* _The exercise_: Restate all of the data exactly.
◇ ◇ ◇ ◇ ◇
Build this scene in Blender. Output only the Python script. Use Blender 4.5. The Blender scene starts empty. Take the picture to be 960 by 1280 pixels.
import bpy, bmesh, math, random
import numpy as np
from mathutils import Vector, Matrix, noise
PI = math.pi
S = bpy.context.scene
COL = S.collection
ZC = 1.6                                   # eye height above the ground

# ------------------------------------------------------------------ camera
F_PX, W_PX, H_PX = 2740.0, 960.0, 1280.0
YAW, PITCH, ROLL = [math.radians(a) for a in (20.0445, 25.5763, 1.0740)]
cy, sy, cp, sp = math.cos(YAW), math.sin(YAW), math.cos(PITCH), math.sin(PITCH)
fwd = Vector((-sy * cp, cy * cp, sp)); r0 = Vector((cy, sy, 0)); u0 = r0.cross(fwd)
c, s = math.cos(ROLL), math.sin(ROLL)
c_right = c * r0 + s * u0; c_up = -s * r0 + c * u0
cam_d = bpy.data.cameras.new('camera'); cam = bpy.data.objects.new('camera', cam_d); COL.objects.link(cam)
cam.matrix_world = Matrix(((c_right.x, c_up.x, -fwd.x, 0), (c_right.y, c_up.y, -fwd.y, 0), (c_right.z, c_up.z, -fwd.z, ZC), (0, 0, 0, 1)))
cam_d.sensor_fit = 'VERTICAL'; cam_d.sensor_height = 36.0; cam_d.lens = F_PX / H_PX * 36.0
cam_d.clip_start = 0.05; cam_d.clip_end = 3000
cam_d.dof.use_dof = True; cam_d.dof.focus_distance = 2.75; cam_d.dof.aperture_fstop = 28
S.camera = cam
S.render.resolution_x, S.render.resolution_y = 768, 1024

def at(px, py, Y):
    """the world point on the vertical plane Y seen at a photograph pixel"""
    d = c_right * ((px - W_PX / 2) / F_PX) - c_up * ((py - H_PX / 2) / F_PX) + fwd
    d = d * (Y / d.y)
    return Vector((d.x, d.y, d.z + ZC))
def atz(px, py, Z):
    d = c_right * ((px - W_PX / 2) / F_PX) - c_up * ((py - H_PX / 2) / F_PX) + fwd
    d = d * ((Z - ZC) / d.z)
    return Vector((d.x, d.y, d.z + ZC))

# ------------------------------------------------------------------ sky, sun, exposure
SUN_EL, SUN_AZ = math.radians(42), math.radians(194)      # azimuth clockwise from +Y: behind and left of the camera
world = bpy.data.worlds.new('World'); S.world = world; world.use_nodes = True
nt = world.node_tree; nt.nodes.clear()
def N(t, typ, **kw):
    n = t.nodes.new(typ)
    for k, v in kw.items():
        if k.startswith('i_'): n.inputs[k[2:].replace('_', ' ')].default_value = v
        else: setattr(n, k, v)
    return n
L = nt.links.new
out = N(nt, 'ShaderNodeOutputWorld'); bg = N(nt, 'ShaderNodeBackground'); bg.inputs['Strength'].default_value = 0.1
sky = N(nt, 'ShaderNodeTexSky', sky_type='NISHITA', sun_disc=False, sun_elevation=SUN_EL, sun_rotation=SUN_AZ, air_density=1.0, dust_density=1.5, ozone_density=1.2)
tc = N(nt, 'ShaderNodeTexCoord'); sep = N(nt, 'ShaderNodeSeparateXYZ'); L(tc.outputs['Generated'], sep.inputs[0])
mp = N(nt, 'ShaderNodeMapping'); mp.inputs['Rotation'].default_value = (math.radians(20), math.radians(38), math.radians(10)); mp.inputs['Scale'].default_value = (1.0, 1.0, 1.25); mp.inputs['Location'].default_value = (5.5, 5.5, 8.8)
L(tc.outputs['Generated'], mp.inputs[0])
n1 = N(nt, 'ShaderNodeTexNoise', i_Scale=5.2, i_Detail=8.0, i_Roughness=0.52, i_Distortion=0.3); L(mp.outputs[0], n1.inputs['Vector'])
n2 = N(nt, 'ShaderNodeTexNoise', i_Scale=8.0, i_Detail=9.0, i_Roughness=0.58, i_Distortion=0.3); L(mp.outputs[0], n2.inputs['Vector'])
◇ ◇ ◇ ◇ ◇
* _Correct answer_:
Build this scene in Blender. Output only the Python script. Use Blender 4.5. The Blender scene starts empty. Take the picture to be 960 by 1280 pixels.
import bpy, bmesh, math, random
import numpy as np
from mathutils import Vector, Matrix, noise
PI = math.pi
S = bpy.context.scene
COL = S.collection
ZC = 1.6                                   # eye height above the ground

# ------------------------------------------------------------------ camera
F_PX, W_PX, H_PX = 2740.0, 960.0, 1280.0
YAW, PITCH, ROLL = [math.radians(a) for a in (20.0445, 25.5763, 1.0740)]
cy, sy, cp, sp = math.cos(YAW), math.sin(YAW), math.cos(PITCH), math.sin(PITCH)
fwd = Vector((-sy * cp, cy * cp, sp)); r0 = Vector((cy, sy, 0)); u0 = r0.cross(fwd)
c, s = math.cos(ROLL), math.sin(ROLL)
c_right = c * r0 + s * u0; c_up = -s * r0 + c * u0
cam_d = bpy.data.cameras.new('camera'); cam = bpy.data.objects.new('camera', cam_d); COL.objects.link(cam)
cam.matrix_world = Matrix(((c_right.x, c_up.x, -fwd.x, 0), (c_right.y, c_up.y, -fwd.y, 0), (c_right.z, c_up.z, -fwd.z, ZC), (0, 0, 0, 1)))
cam_d.sensor_fit = 'VERTICAL'; cam_d.sensor_height = 36.0; cam_d.lens = F_PX / H_PX * 36.0
cam_d.clip_start = 0.05; cam_d.clip_end = 3000
cam_d.dof.use_dof = True; cam_d.dof.focus_distance = 2.75; cam_d.dof.aperture_fstop = 28
S.camera = cam
S.render.resolution_x, S.render.resolution_y = 768, 1024

def at(px, py, Y):
    """the world point on the vertical plane Y seen at a photograph pixel"""
    d = c_right * ((px - W_PX / 2) / F_PX) - c_up * ((py - H_PX / 2) / F_PX) + fwd
    d = d * (Y / d.y)
    return Vector((d.x, d.y, d.z + ZC))
def atz(px, py, Z):
    d = c_right * ((px - W_PX / 2) / F_PX) - c_up * ((py - H_PX / 2) / F_PX) + fwd
    d = d * ((Z - ZC) / d.z)
    return Vector((d.x, d.y, d.z + ZC))

# ------------------------------------------------------------------ sky, sun, exposure
SUN_EL, SUN_AZ = math.radians(42), math.radians(194)      # azimuth clockwise from +Y: behind and left of the camera
world = bpy.data.worlds.new('World'); S.world = world; world.use_nodes = True
nt = world.node_tree; nt.nodes.clear()
def N(t, typ, **kw):
    n = t.nodes.new(typ)
    for k, v in kw.items():
        if k.startswith('i_'): n.inputs[k[2:].replace('_', ' ')].default_value = v
        else: setattr(n, k, v)
    return n
L = nt.links.new
out = N(nt, 'ShaderNodeOutputWorld'); bg = N(nt, 'ShaderNodeBackground'); bg.inputs['Strength'].default_value = 0.1
sky = N(nt, 'ShaderNodeTexSky', sky_type='NISHITA', sun_disc=False, sun_elevation=SUN_EL, sun_rotation=SUN_AZ, air_density=1.0, dust_density=1.5, ozone_density=1.2)
tc = N(nt, 'ShaderNodeTexCoord'); sep = N(nt, 'ShaderNodeSeparateXYZ'); L(tc.outputs['Generated'], sep.inputs[0])
mp = N(nt, 'ShaderNodeMapping'); mp.inputs['Rotation'].default_value = (math.radians(20), math.radians(38), math.radians(10)); mp.inputs['Scale'].default_value = (1.0, 1.0, 1.25); mp.inputs['Location'].default_value = (5.5, 5.5, 8.8)
L(tc.outputs['Generated'], mp.inputs[0])
n1 = N(nt, 'ShaderNodeTexNoise', i_Scale=5.2, i_Detail=8.0, i_Roughness=0.52, i_Distortion=0.3); L(mp.outputs[0], n1.inputs['Vector'])
n2 = N(nt, 'ShaderNodeTexNoise', i_Scale=8.0, i_Detail=9.0, i_Roughness=0.58, i_Distortion=0.3); L(mp.outputs[0], n2.inputs['Vector'])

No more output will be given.